I've never seen something bad come from working hard towards a vision for the future. You may not achieve that exact thing, but there will be rewards that reveal themselves in due time.
Hard work will never be overrated. If you want something, go get it.
17. Be a Darkest Hour Friend.
It's easy to be there for people to celebrate their wins. It takes character to show up for them in their darkest hour. People never forget who supported them when they were down.
Be the friend who is always there—in good times and bad. Be the Darkest Hour Friend.
18. Closed mouths don't get fed.
If you want something—and you’ve done the work to earn it—go ask for it.
The old adage to sit back and wait for good things to happen is terrible advice. A little push goes a long way.
19. Always remember that no one has it all figured out.
No one knows what they want to be when they grow up. It’s comforting as a young person to know that you aren’t really supposed to “figure it out” when it comes to your future.
Just focus on pointing your compass in the right direction, embracing curiosity, and getting around great people. If you do that, good things will happen.
20. Life is more fragile than you think (even when you account for that statement).

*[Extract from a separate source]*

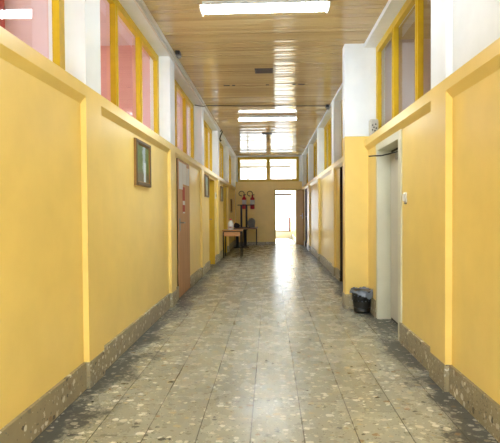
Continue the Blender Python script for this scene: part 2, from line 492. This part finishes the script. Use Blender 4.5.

You never know when it will be the last time you get to hug that friend, tuck your kid in for bed, kiss your wife, take a walk with your parents, or see that crazy family member. Hug your people with everything you have. Always make them let go first.
An Operating Manual for Life
Those 20 lessons, principles, and values collectively comprise something like an operating manual for life.
They are also a "reminder to self" on the things I need to embody every single day, however imperfectly, in the hopes that my son can learn from them.
Whether you have children, hope to in the future, or have no plans, these lessons hold something valuable for all of us.
I'll close with a beautiful quote on the power within:
"Don’t waste your time chasing butterflies. Mend your garden, and the butterflies will come." - Mario Quintana
This is something I've come to believe: The things you want most in life will come to you, but only when you're ready for them.
Mend your garden and the butterflies will come.